Giftie Etcetera said...

Anonymous is likely not a regular reader of a planner blog. :) But my Loyal Readers know that I never recommend taking the parts of my advice that don't apply to you or help you, and I want to reiterate that! If the only part that works for you is the sunset rule, or the deadline calendar, or whatever, just use those parts.

Anna said...

I agree that there are so many good things in this post. I haven't had a huge crisis or disaster like those mentioned, but I can see how the same tips can be helpful in a smaller crisis or stressful time. With our current team of workers (expats in Mali), we have 19 adults, and all but two are in transition points right now. We've only been here 4 1/2 months and are about to move across town right at the time I'm starting a new homeschool year, and right after a week long travel to a neighboring country. I had seen the tips you posted on FB, and I've been using those on a smaller level. I'm still using my normal planner, but I had a separate paper for deadlines over the next few weeks- does this need to be done today, this week, or can I let it slide a couple of weeks.
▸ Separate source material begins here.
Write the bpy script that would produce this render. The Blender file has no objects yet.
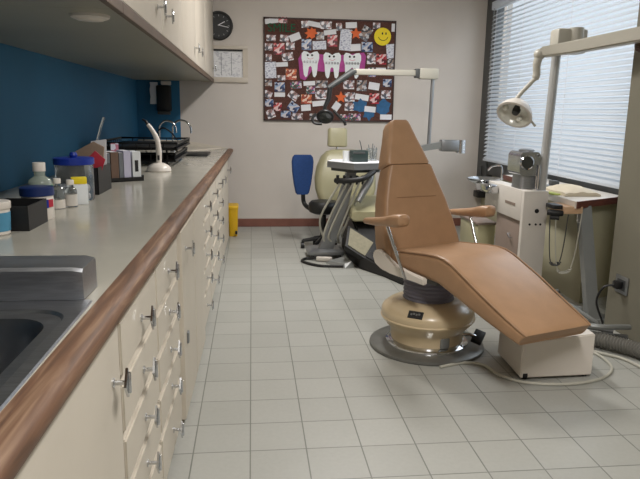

I really appreciate your last few sentences about giving yourself permission and time to heal. That's so important!

Shah said...

I like it

Shah said...

Making the list for preventing the forecasting disaster over the whole country, should be appropriate so that the people can improve the qulity of the life.Thee re many ways to learn more things what they should do in the betterment of the post match event! The is helping the environment where the people can reach their target goals and their aims for more clear understanding their life.

Anonymous said...

I love this post. The clearest evocation of how to avoid overwhelm that I've read. Thank you very much.

Jennifer said...

Thanks for this quick post. It is important to keep up with daily task. I hope you and your family has gotten back on track.